The suggestions come from a new report by the University of Sheffield that claims British sheep farmers would profit from shifting from livestock farming into forestry – recommendations that the NSA strongly disagrees with.
NSA chief executive Phil Stocker said: “There are a number of fundamental flaws in the suggestions thinking that sheep farmers would be better off by planting forests.
“The report assumes all sheep farmers are still receiving the old style of subsidy, but the reality is that farmers don’t get subsidies anymore.
“They were withdrawn over 10 years ago with the transition to the basic payment scheme from previous production support.
Since then, farming businesses have received government income, but in recognition for keeping land in good environmental and agricultural condition, and for doing specific environmental works through schemes such as Countryside Stewardship.
“This became a public investment in incentivising and rewarding good environmental land management.
“We are now on the verge of another step in the evolution of farm support and are moving more clearly towards reward for ‘public goods’ – things that farmers deliver and that society value but that can’t be recouped from the normal marketplace.
“So sheep farming is not subsidised, farmers are increasingly simply being rewarded to deliver wider goods that the public value.”
The NSA is also still concerned over the lack of unity over the subject of food and farming, with ideas being proposed without the thought of our national food strategy.
Stocker added: “To expect sheep farmers to give up farming sheep and plant forests ignores two basic facts; firstly sheep farming is more than just a business, it is part of our culture and heritage and farmers get huge pride and satisfaction from farming sheep; secondly, it’s really easy for scientists to justify the planting of forests through a carbon calculation alone because it is easy to measure how much carbon is in a tree and then apply an offset value.
What these scientists ignore is that we have to look at land management on a multi-functional basis, not just one metric of carbon.

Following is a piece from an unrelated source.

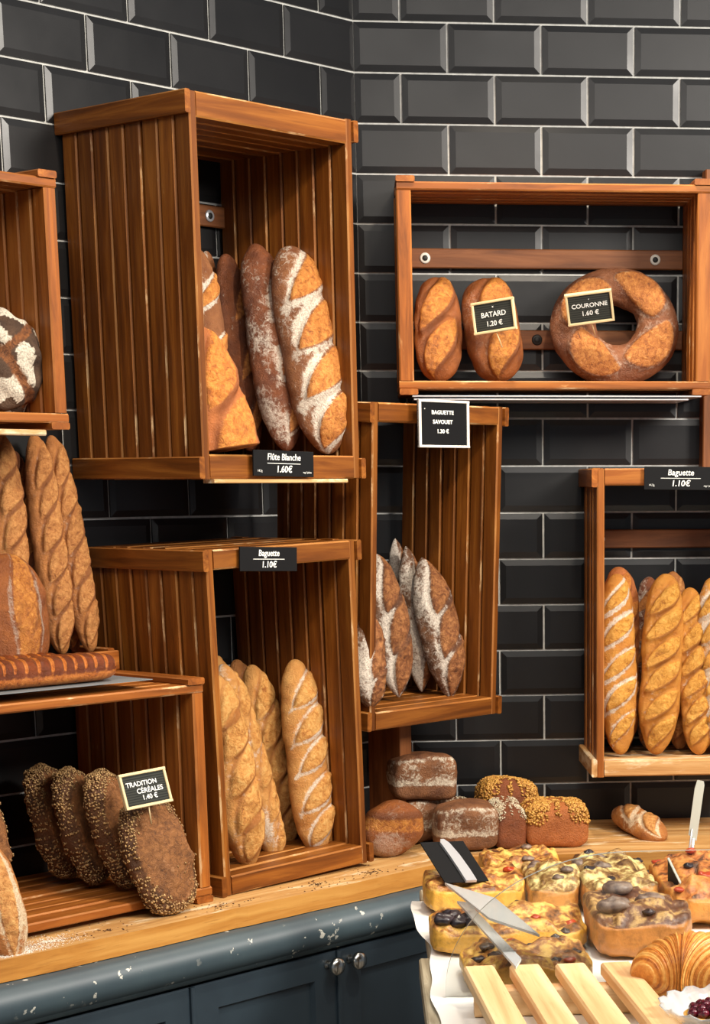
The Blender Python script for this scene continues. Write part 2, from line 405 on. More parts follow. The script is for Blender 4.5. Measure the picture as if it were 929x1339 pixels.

“Our sheep farmers are managing one of our most precious resources – grassland – while also producing fantastic and nutritious food from it.
“Grassland builds and stores soil carbon (recent research from Rothamstead showed that soil quality was equally as good beneath grassland as it was beneath woodland), it creates wildlife habitats (the curlew, lapwing, skylark and barn owl are just a few rare birds that don’t live in forests), it enables people to improve their mental and physical wellbeing, and it avoids wildfires with their huge environmental consequences.
“In addition, sheep farming is at the core of many rural communities and economies, most of which the public benefit from and enjoy when they come to the countryside.
“I appreciate trees as much as anyone but sheep farming and our grasslands are some of our most benign land uses, with so many positive attributes, and to think that we should create policies to destroy these by creating forests is short-sighted in the least.”